My work on the Lower Cape Fear has been especially difficult because of past "avoidance" of certain historical data that I now have to "tease" out of the records.  Wilmington was the NC epicenter of the "Redeemer disturbance" after all.  There is virtually no secondary synopses available because... well, that would have to be done previously by Progressive-era historians and/or pseudo-historians!   I have to treat them as hostile sources... and, I'm not seriously thinking of quoting from the "venerable" George Davis!  lol

What bothers me the most is that papers found in the NCCR very likely have been tampered with prior to publication - certain records left out that did not support the Confederate thesis of the times in which Saunders lived.  The damage has been done... some records probably burned or otherwise destroyed.  

We have to "redeem" our true history from the Confederate "redeemers" of the past and there's a great effort to do just that.  The archives today has done a fabulous job of piecing back together our records from British sources.  Just last week, I was amazed at the gobs of new records available there.  These should be researched thoroughly and supported with patronage (go and look at them!).  The online availability of British sources through the liberalizing internet have made this an unavoidable obstacle to those that would skew our history in the near future.  I especially encourage anyone working on genealogy to reconsider the information that you now have and research the details thoroughly again.  You may not need a professional degree for this, but... you have professionals when you need them! 

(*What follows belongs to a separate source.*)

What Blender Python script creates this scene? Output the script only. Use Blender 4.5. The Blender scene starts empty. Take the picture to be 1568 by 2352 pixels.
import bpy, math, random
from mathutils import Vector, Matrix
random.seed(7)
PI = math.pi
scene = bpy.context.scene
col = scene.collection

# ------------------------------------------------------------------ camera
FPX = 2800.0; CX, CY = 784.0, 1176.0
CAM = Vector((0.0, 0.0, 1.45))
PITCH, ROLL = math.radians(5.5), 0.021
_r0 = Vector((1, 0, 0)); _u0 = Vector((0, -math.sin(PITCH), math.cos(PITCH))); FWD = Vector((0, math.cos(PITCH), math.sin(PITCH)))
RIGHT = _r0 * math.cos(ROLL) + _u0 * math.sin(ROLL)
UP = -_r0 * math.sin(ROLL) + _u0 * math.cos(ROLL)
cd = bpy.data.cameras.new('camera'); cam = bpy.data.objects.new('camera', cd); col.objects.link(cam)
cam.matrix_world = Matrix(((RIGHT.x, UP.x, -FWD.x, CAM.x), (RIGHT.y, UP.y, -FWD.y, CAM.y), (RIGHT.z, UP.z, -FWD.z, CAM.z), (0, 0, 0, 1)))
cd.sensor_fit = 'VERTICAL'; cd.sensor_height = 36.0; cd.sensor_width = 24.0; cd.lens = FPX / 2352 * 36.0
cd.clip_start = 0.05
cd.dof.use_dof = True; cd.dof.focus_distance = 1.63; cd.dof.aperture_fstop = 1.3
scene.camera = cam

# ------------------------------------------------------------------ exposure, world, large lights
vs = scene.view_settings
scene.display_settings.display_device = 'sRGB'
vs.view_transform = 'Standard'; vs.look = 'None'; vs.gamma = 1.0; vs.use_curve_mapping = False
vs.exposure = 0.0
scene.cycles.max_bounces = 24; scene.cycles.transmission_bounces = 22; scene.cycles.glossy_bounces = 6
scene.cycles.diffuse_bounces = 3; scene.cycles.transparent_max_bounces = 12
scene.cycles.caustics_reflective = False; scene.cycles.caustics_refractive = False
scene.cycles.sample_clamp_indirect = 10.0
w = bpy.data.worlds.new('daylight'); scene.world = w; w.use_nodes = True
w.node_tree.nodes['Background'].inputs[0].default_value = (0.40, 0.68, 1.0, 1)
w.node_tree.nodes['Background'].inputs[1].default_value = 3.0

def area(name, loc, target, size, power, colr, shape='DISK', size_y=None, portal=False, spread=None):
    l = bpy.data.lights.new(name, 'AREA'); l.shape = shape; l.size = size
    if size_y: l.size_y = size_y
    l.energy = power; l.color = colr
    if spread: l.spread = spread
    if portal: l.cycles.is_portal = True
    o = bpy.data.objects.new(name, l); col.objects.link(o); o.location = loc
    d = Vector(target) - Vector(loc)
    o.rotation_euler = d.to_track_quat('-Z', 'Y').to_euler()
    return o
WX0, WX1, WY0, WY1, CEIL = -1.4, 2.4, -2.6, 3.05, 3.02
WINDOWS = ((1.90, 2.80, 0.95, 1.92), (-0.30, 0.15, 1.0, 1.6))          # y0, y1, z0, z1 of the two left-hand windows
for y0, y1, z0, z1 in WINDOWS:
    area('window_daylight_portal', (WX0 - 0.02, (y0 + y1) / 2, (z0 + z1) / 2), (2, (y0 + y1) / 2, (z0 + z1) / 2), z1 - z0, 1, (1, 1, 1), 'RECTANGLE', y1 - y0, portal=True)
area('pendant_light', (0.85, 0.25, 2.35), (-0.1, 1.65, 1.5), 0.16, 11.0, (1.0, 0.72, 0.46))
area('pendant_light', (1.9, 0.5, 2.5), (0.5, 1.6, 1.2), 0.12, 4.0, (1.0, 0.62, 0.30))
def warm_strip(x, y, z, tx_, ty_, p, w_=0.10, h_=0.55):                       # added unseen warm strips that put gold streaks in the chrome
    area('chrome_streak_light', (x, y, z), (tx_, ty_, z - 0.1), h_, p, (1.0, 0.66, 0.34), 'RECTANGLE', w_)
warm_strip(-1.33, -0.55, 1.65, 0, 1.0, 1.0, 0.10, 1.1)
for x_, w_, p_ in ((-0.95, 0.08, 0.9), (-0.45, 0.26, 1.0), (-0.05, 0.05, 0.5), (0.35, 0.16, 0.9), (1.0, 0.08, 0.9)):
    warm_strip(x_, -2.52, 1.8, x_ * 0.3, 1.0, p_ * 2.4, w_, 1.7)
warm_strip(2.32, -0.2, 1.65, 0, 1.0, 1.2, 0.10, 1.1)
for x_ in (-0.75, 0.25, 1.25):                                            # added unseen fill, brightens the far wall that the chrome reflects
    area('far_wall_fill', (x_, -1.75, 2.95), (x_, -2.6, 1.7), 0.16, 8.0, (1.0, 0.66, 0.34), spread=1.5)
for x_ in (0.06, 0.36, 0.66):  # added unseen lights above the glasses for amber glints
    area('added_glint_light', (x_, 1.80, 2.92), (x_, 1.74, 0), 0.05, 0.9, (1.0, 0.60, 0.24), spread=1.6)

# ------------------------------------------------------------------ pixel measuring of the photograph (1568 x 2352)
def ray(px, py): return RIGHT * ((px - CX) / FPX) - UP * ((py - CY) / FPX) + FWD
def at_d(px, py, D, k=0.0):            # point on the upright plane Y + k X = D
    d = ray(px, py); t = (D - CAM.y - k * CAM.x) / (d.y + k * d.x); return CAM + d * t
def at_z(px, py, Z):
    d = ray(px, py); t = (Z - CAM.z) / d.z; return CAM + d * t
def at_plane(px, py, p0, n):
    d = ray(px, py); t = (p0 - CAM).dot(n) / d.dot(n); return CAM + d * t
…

I promise that, when I need legal advice, I won't simply assume that I can do law just as well as I do history.  That would be a ridiculous assumption... right?

By now, I hope that this article makes most of us aware of the dangers of "practicing history without a license."  :)   Amateur history should never be discouraged, but temper what you write with the established facts found in the materials of the pros.  We get paid to do a good job... so you can benefit.  Take advantage!  The Cape Fear will not always remain a mystery if we do it right!